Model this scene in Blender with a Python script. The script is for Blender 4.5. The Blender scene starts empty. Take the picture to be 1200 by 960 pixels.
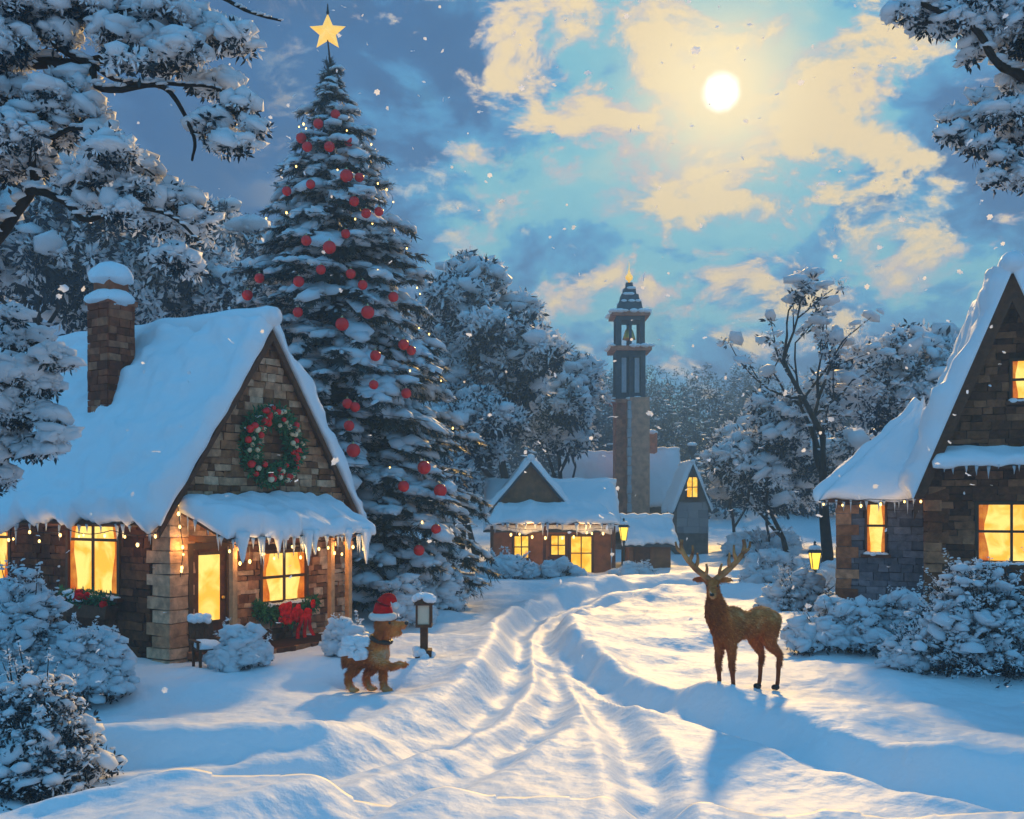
import bpy, bmesh, math, random
import numpy as np
from mathutils import Vector, Matrix, noise as mnoise

rng = np.random.default_rng(7)
random.seed(7)
SC = bpy.context.scene
COL = SC.collection
R = math.radians

# ------------------------------------------------------------------ camera
F, HZ, H = 1200.0, 590.0, 3.0        # focal length (px of the 1200 px photo), horizon row, eye height (m)
cam_d = bpy.data.cameras.new('camera')
cam = bpy.data.objects.new('camera', cam_d)
COL.objects.link(cam)
SC.camera = cam
cam.location = (0, 0, H)
cam.rotation_euler = (R(90), 0, 0)
cam_d.sensor_width = 36.0
cam_d.lens = 36.0
cam_d.shift_y = (HZ - 480.0) / 1200.0
cam_d.clip_start = 0.05
cam_d.clip_end = 2000

def at(px, py, Y):
    return Vector(((px - 600.0) / F * Y, Y, H - (py - HZ) / F * Y))

# ------------------------------------------------------------------ world, moonlight, exposure
MOON = Vector(((845 - 600) / F, 1.0, (HZ - 108) / F)).normalized()
MOON_EL = math.asin(MOON.z)
MOON_AZ = math.atan2(MOON.x, MOON.y)
EXPO = 1.0
SC.view_settings.view_transform = 'Standard'
SC.view_settings.look = 'None'
SC.view_settings.exposure = EXPO
SC.view_settings.gamma = 1.0
SC.view_settings.use_curve_mapping = False

SUN_STRENGTH = 2.4
SUN_COLOR = (1.0, 0.61, 0.19)
sun_d = bpy.data.lights.new('moonlight', 'SUN')
sun_d.energy = SUN_STRENGTH
sun_d.color = SUN_COLOR
sun_d.angle = R(3.5)
sun = bpy.data.objects.new('moonlight', sun_d)
COL.objects.link(sun)
sun.location = (20, 60, 40)
sun.rotation_euler = MOON.to_track_quat('Z', 'Y').to_euler()

def build_world():
    w = bpy.data.worlds.new("World")
    SC.world = w
    w.use_nodes = True
    nt = w.node_tree
    N, L = nt.nodes, nt.links
    N.clear()
    def new(t, **kw):
        n = N.new(t)
        for k, v in kw.items():
            setattr(n, k, v)
        return n
    def val(x, sock):
        if isinstance(x, (int, float)):
            sock.default_value = x
        else:
            L.new(x, sock)
    def math_(op, a, b=0.0, c=None, clamp=False):
        n = new('ShaderNodeMath', operation=op, use_clamp=clamp)
        val(a, n.inputs[0]); val(b, n.inputs[1])
        if c is not None: val(c, n.inputs[2])
        return n.outputs[0]
    def mix(fac, a, b):
        n = new('ShaderNodeMix', data_type='RGBA')
        val(fac, n.inputs[0])
        for s, x in ((n.inputs[6], a), (n.inputs[7], b)):
            if isinstance(x, tuple): s.default_value = (*x, 1)
            else: L.new(x, s)
        return n.outputs[2]
    def smooth(x, a, b):
        n = new('ShaderNodeMapRange', interpolation_type='SMOOTHSTEP')
        val(x, n.inputs[0]); val(a, n.inputs[1]); val(b, n.inputs[2])
        return n.outputs[0]
    tc = new('ShaderNodeTexCoord')
    nrm = new('ShaderNodeVectorMath', operation='NORMALIZE')
    L.new(tc.outputs['Generated'], nrm.inputs[0])
    D = nrm.outputs[0]
    dot = new('ShaderNodeVectorMath', operation='DOT_PRODUCT')
    L.new(D, dot.inputs[0]); dot.inputs[1].default_value = MOON
    ang = math_('MULTIPLY', math_('ARCCOSINE', math_('MINIMUM', dot.outputs['Value'], 0.999999)), 180 / math.pi)
    def noise(scale, detail, rough, dist, off, stretch=(1, 1, 1.7)):
        m = new('ShaderNodeMapping')
        L.new(D, m.inputs[0]); m.inputs['Location'].default_value = off; m.inputs['Scale'].default_value = stretch
        n = new('ShaderNodeTexNoise')
        L.new(m.outputs[0], n.inputs['Vector'])
        n.inputs['Scale'].default_value = scale; n.inputs['Detail'].default_value = detail
        n.inputs['Roughness'].default_value = rough; n.inputs['Distortion'].default_value = dist
        return n.outputs['Fac']
    n1 = noise(6.0, 8, 0.62, 0.3, (3.1, 0.4, 1.2))
    n2 = noise(10.5, 9, 0.64, 0.35, (0.7, 5.2, 2.9))
    n3 = noise(7.5, 8, 0.62, 0.3, (8.3, 1.7, 4.4))
    n4 = noise(130, 2, 0.6, 0.2, (1, 2, 3), (1, 1, 1))
    # clear sky
    sky = new('ShaderNodeTexSky', sky_type='NISHITA')
    sky.sun_disc = False
    sky.sun_elevation = MOON_EL
    sky.sun_rotation = MOON_AZ
    skyc = new('ShaderNodeVectorMath', operation='MULTIPLY')
    L.new(sky.outputs[0], skyc.inputs[0]); skyc.inputs[1].default_value = (0.030, 0.046, 0.058)
    # broad cloud layer, brighter nearer the moon
    t = math_('ADD', math_('MULTIPLY', ang, 1 / 42.0), math_('MULTIPLY', math_('SUBTRACT', n1, 0.46), 1.35))
    ramp = new('ShaderNodeValToRGB')
    L.new(t, ramp.inputs[0])
    cr = ramp.color_ramp
    cr.interpolation = 'LINEAR'
    stops = [(0.0, (0.50, 0.68, 0.64)), (0.14, (0.29, 0.63, 0.70)), (0.29, (0.23, 0.57, 0.69)), (0.34, (0.12, 0.42, 0.68)),
             (0.42, (0.090, 0.30, 0.57)), (0.49, (0.062, 0.18, 0.39)), (0.8, (0.052, 0.145, 0.33)), (1.0, (0.080, 0.22, 0.46))]
    cr.elements[0].position, cr.elements[0].color = stops[0][0], (*stops[0][1], 1)
    cr.elements[1].position, cr.elements[1].color = stops[-1][0], (*stops[-1][1], 1)
    for p, c in stops[1:-1]:
        e = cr.elements.new(p); e.color = (*c, 1)
    base = mix(0.06, mix(smooth(ang, 45, 75), ramp.outputs[0], (0.110, 0.53, 1.0)), skyc.outputs[0])  # unseen sky opposite the moon brightened and blued, as added fill for shaded snow
    # dark cloud banks away from the moon
    dk = math_('MULTIPLY', smooth(n3, 0.52, 0.60), smooth(ang, 8, 20))
    c1 = mix(math_('MULTIPLY', dk, 0.8), base, (0.070, 0.165, 0.34))
    # moonlit cream clouds around the moon
    near = math_('MULTIPLY', math_('SUBTRACT', 1.0, smooth(ang, 0.5, 21.0)), 0.29)
    cv = math_('ADD', math_('MULTIPLY_ADD', n2, 1.7, -0.35), near)
    cm = smooth(cv, 0.60, 0.74)
    core = smooth(math_('ADD', cv, math_('MULTIPLY', math_('SUBTRACT', n1, 0.5), 0.5)), 0.66, 0.84)
    creamc = mix(core, mix(smooth(n3, 0.42, 0.58), (0.46, 0.58, 0.66), (0.66, 0.60, 0.61)), (1.02, 0.80, 0.47))
    c2 = mix(math_('MULTIPLY', cm, math_('SUBTRACT', 1.0, smooth(ang, 14, 27))), c1, creamc)
    # halo and disc
    halo = math_('POWER', math_('SUBTRACT', 1.0, smooth(ang, 0.6, 8.5)), 2.2)
    c3 = mix(math_('MULTIPLY', halo, 1.0), c2, (1.25, 1.02, 0.60))
    edge = math_('ADD', ang, math_('MULTIPLY', math_('SUBTRACT', n4, 0.5), 0.25))
    disc = math_('SUBTRACT', 1.0, smooth(edge, 0.30, 1.15))
    c4 = mix(disc, c3, (2.6, 2.5, 2.2))
    bg = new('ShaderNodeBackground')
    L.new(c4, bg.inputs[0]); bg.inputs[1].default_value = WORLD_STRENGTH
    out = new('ShaderNodeOutputWorld')
    L.new(bg.outputs[0], out.inputs[0])
WORLD_STRENGTH = 0.5
build_world()
SC.cycles.max_bounces = 6
SC.cycles.diffuse_bounces = 3
SC.cycles.glossy_bounces = 2
SC.cycles.transmission_bounces = 3
SC.cycles.volume_bounces = 0
SC.cycles.use_denoising = True
SC.cycles.sample_clamp_indirect = 4.0
SC.cycles.caustics_reflective = False
SC.cycles.caustics_refractive = False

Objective
Write out exactly the opening lines of the data, stopping after the line that holds "sun.rotation_euler = MOON.to_track_quat('Z', 'Y').to_euler()". Exclude pictures.

Result of this task
Model this scene in Blender with a Python script. The script is for Blender 4.5. The Blender scene starts empty. Take the picture to be 1200 by 960 pixels.
import bpy, bmesh, math, random
import numpy as np
from mathutils import Vector, Matrix, noise as mnoise

rng = np.random.default_rng(7)
random.seed(7)
SC = bpy.context.scene
COL = SC.collection
R = math.radians

# ------------------------------------------------------------------ camera
F, HZ, H = 1200.0, 590.0, 3.0        # focal length (px of the 1200 px photo), horizon row, eye height (m)
cam_d = bpy.data.cameras.new('camera')
cam = bpy.data.objects.new('camera', cam_d)
COL.objects.link(cam)
SC.camera = cam
cam.location = (0, 0, H)
cam.rotation_euler = (R(90), 0, 0)
cam_d.sensor_width = 36.0
cam_d.lens = 36.0
cam_d.shift_y = (HZ - 480.0) / 1200.0
cam_d.clip_start = 0.05
cam_d.clip_end = 2000

def at(px, py, Y):
    return Vector(((px - 600.0) / F * Y, Y, H - (py - HZ) / F * Y))

# ------------------------------------------------------------------ world, moonlight, exposure
MOON = Vector(((845 - 600) / F, 1.0, (HZ - 108) / F)).normalized()
MOON_EL = math.asin(MOON.z)
MOON_AZ = math.atan2(MOON.x, MOON.y)
EXPO = 1.0
SC.view_settings.view_transform = 'Standard'
SC.view_settings.look = 'None'
SC.view_settings.exposure = EXPO
SC.view_settings.gamma = 1.0
SC.view_settings.use_curve_mapping = False

SUN_STRENGTH = 2.4
SUN_COLOR = (1.0, 0.61, 0.19)
sun_d = bpy.data.lights.new('moonlight', 'SUN')
sun_d.energy = SUN_STRENGTH
sun_d.color = SUN_COLOR
sun_d.angle = R(3.5)
sun = bpy.data.objects.new('moonlight', sun_d)
COL.objects.link(sun)
sun.location = (20, 60, 40)
sun.rotation_euler = MOON.to_track_quat('Z', 'Y').to_euler()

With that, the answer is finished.